LINUX Seismic Processing

Jeff Davis (Amerada Hess) described how cost cutting has hurt Hess’ IT budget. The company still likes to do its own seismic processing – leveraging the talents of two PhD seismic specialists. Hess’ legacy code – now 18 years old – has been re-compiled to run on new Linux clusters. Paralogic helped out with Linux cluster-based IT. Generally, to survive cost cutting, Hess’ high performance computing team has been reduced to ‘skunk work’ – using old computers that were lying around – or buying second hand machines on e-Bay!

E-Business Security

Will Morse (Anadarko Petroleum) listed ways of hardening systems to make them resistant to attack by hackers.
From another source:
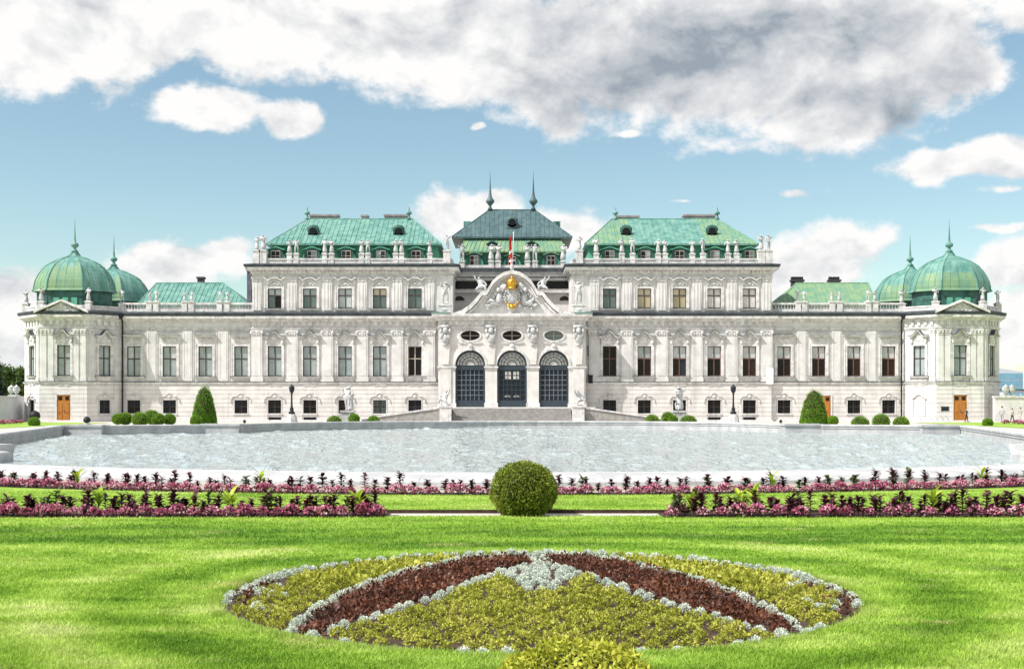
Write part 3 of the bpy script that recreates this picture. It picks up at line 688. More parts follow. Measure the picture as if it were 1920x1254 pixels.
# --- roofs
def hip(x0, x1, y0, y1, z0, rx0, rx1, ry, z1, mats, pick, pitch=.55, name='roof', over=True):
    """hip roof laid in sheets between standing seams"""
    m = MB(); sm = MB(); n = max(4, round((x1-x0)/pitch))
    def top(x):
        t = 1.0
        if x < rx0: t = (x-x0)/(rx0-x0)
        if x > rx1: t = (x1-x)/(x1-rx1)
        return Vector((x, y0+(ry-y0)*t, z0+(z1-z0)*t))
    xs = sorted(set([x0+(x1-x0)*i/n for i in range(n+1)]+[rx0, rx1]))
    for a, b in zip(xs, xs[1:]):
        pa, pb = top(a), top(b); dz = rnd.uniform(0, .015)
        m.add([(a, y0, z0+dz), (b, y0, z0+dz), (pb.x, pb.y, pb.z+dz), (pa.x, pa.y, pa.z+dz)], [(0, 1, 2, 3)], pick((a+b)/2))
        p = Vector((a, y0, z0))
        if (pa-p).length > .3: sm.tube([p+Vector((0, 0, .03)), pa+Vector((0, 0, .03))], .045, 4)
    m.add([(x0, y0, z0), (rx0, ry, z1), (x0, y1, z0)], [(0, 1, 2)], pick(x0)); m.add([(x1, y0, z0), (x1, y1, z0), (rx1, ry, z1)], [(0, 1, 2)], pick(x1))
    m.add([(x0, y1, z0), (rx0, ry, z1), (rx1, ry, z1), (x1, y1, z0)], [(0, 1, 2, 3)], pick(rx0))
    m.box(x0, x1, y0, y1, z0-.16, z0-.01, pick((x0+x1)/2))
    sm.tube([(rx0, ry, z1), (rx1, ry, z1)], .1, 6); sm.tube([(x0, y0, z0), (rx0, ry, z1)], .08, 6); sm.tube([(x1, y0, z0), (rx1, ry, z1)], .08, 6)
    o = part(m, name, mats)
    sm.build('standing_seams', mats[0], o, kind='stuff')
    return o
def finial(x, y, z, r, hk, hs, mat=TEAL):
    m = MB(); m.lathe([(r*.9, 0), (r*.5, hk*.25), (r*.28, hk*.55), (r*.32, hk*.6), (r*.9, hk*.75), (r, hk*.85), (r*.8, hk), (r*.3, hk*1.12), (r*.22, hk*1.3), (r*.12, hk*1.6), (.02, hs)], (x, y, z), 10)
    return part(m, 'finial', mat, True)
def dormer(x, y, z, w, h, face, d=1.3):
    b = MB(); k = ogee(w/2+.18, .28, 1.0, 10)
    b.prism([(-w/2, 0), (w/2, 0), (w/2, h)]+[(px_*w/(w+.36), pz_+h) for px_, pz_ in k][::-1]+[(-w/2, h)], 0, d)
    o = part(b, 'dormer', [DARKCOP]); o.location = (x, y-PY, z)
    hd = MB(); hd.ribbon([(a, c+h+.02) for a, c in k], .13, -.16, d*.7); obj('dormer_hood', hd.mesh('dormer_hood', face), o)
    fr = MB(); hw = w*.31
    fr.box(-hw, -hw+.06, -.05, .02, .12, h*.92); fr.box(hw-.06, hw, -.05, .02, .12, h*.92); fr.box(-.03, .03, -.05, .02, .12, h*.92); fr.box(-hw, hw, -.052, .02, h*.55, h*.55+.06); fr.box(-hw, hw, -.048, .02, h*.92, h*.98)
    obj('frame', fr.mesh('frame', FRAMEL), o)
    for q in (-1, 1):
        pn = MB(); pn.box(q*.03, q*(hw-.06), -.02, .01, .12, h*.9); obj('pane', pn.mesh('pane', P[rnd.choice('kkngc')]), o)
    for q in (-1, 1):
        sc = MB(); sc.prism([(q*w*.5, 0), (q*(w*.5+.32), .02), (q*(w*.5+.28), h*.35), (q*(w*.5+.08), h*.7), (q*w*.5, h*.75)], .05, d*.8); obj('dormer_scroll', sc.mesh('dormer_scroll', GREEN), o)
    return o
def oculus(x, y, z, mat):
    m = MB(); m.tube([(0, 0, 0), (0, 1.3, 0)], .62, 12); m.ball((0, .1, .25), .75, .2, .55, 10); m.box(-.62, .62, .0, 1.2, -.7, -.2)
    o = part(m, 'round_dormer', mat); o.location = (x, y-PY, z)
    g = MB(); g.tube([(0, -.16, .02), (0, -.02, .02)], .42, 12); obj('pane', g.mesh('pane', P['k']), o)
def box_chimney(px0, px1, py0, py1, Y, d=1.1, mat=BRICKC, pots=0):
    x0, x1, z0, z1 = fx(px0, Y), fx(px1, Y), fz(py1, Y)-.5, fz(py0, Y)
    m = MB(); m.box(x0, x1, Y, Y+d, z0, z1-.22); m.box(x0-.1, x1+.1, Y-.1, Y+d+.1, z1-.217, z1); o = part(m, 'chimney', mat)
    if pots:
        for q in range(pots):
            c = MB(); xx = x0+(x1-x0)*(q+.5)/pots; c.box(xx-.16, xx+.16, Y+.2, Y+.8, z1+.003, z1+.35); c.build('chimney_pot', IRON, o)
for s in (-1, 1):
    Ye, Yr = 140.0, 146.5
    x0, x1, rx0, rx1 = [fx(p, Y) for p, Y in ((500, Ye), (828, Ye), (577, Yr), (775, Yr))]
    if s > 0: x0, x1, rx0, rx1 = [fx(p, Y) for p, Y in ((1096, Ye), (1422, Ye), (1147, Yr), (1345, Yr))]
    z0, z1 = fz(458, Ye), fz(411, Yr)
    pk = (lambda x: 0) if s < 0 else (lambda x: 0 if fx(1182, 143) < x < fx(1312, 143) else 1)
    hip(x0, x1, Ye-.35, 153, z0, rx0, rx1, Yr, z1, [TEAL, LIME], pk)
    m = MB(); xa, xb = x0+.35, x1-.35
    m.add([(xa, Ye-.05, 17.85), (xb, Ye-.05, 17.85), (xb-.2, Ye+.45, z0-.15), (xa+.2, Ye+.45, z0-.15), (xa, 153, 17.85), (xb, 153, 17.85), (xb-.2, 152.5, z0-.15), (xa+.2, 152.5, z0-.15)], [(0, 1, 2, 3), (4, 0, 3, 7), (1, 5, 6, 2), (5, 4, 7, 6)])
    part(m, 'mansard', GREEN)
    for p in ([517, 585, 649, 714, 780] if s < 0 else [1143, 1210, 1274, 1340, 1405]):
        dormer(fx(p, 139.4), 139.32, 17.9, 1.72, 1.5, GREEN)
    for p in ((587, 747) if s < 0 else (1174, 1335)):
        Yo = 142.0; oculus(fx(p, Yo), Yo, fz(434, Yo), DARKCOP)
    for p in ((576, 767) if s < 0 else (1154, 1345)):
        finial(fx(p, Yr), Yr, z1-.05, .34, .9, 1.5)
    for a, b, t in (((581, 634, 402), (721, 765, 402), (678, 689, 403)) if s < 0 else ((1155, 1198, 404), (1282, 1341, 402))):
        box_chimney(a, b, t, 411, 147.2)
    # wing roof, its chimneys and balustrade
    Ye, Yr = 141.2, 145.5
    x0, x1, rx0, rx1 = [fx(p, Y) for p, Y in (((255, Ye), (466, Ye), (293, Yr), (420, Yr)) if s < 0 else ((1455, Ye), (1644, Ye), (1492, Yr), (1628, Yr)))]
    hip(x0, x1, Ye, 150, 13.3, rx0, rx1, Yr, fz(531, Yr), [TEAL if s < 0 else LIME], lambda x: 0)
    if s < 0: box_chimney(370, 381, 519, 531, Yr+.4, .8, ROOFDARK)
    else: box_chimney(1485, 1507, 524, 531, Yr+.4, .8, ROOFDARK, 4); box_chimney(1555, 1576, 524, 531, Yr+.4, .8, ROOFDARK, 3)
    m = MB(); m.box(x0+.2, x1-.2, Ye+.2, 149.8, 12.3, 13.15); part(m, 'attic', STUCCO)
    xa, xb = s*(XB+.05), s*44.1
    m = MB(); m.box(xa, xb, YW+.12, YW+.5, 12.3, 12.72); m.box(xa, xb, YW+.06, YW+.56, 13.22, 13.44); part(m, 'balustrade_rail', TRIM)
    m = MB()
    for q in range(int(14.7/.34)):
        x = s*(XB+.25+q*.34); m.lathe([(.07, 0), (.12, .12), (.06, .3), (.09, .5)], (x, YW+.31, 12.72), 6)
    part(m, 'balusters', TRIM, kind='stuff')
    for p in ((279, 292, 345, 358, 411, 425) if s < 0 else (1497, 1509, 1561, 1575, 1629, 1642)):
        m = MB(); m.box(-.3, .3, -.3, .3, 0, 1.05); m.box(-.36, .36, -.36, .36, 1.053, 1.2); o = part(m, 'parapet_pier', TRIM); o.location = (fx(p, YW), YW+.31-PY, 12.4)
m = MB(); m.box(fx(463, 141), fx(471, 141), 141, 142.6, 12.2, 17.2); m.box(fx(462, 141), fx(472, 141), 140.9, 142.7, 17.2, 17.4); part(m, 'chimney', SHADE_STRIP, label='tall dark grey upright strip beside the left block')  # made-up upright, no real chimney; its dark grey stands in for shaded wall
m = MB(); m.box(fx(1437, 138.4), fx(1450, 138.4), 138.36, 138.5, fz(720, 138.4), fz(690, 138.4)); part(m, 'wall_panel', WHITE, label='plain white panel fixed to the facade')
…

Mostly this entails keeping security patches up to date, turning off services you don’t use and proper management of passwords. Morse preaches in favor of defense in depth, “A firewall is just the start!” and advocates having one task—mail, FTP, etc. on separate, dedicated machines. A comprehensive solution to security is required but ‘folks are in denial.’ Morse cited IDC security officer John Gantz who observed “Despite 9/11, corporations see security as an IT function, not a business issue.” Education of managers and users as to the risks and remedies is the key. Everyone should be prepared—not for ‘if,’ but ‘when’ you are hacked!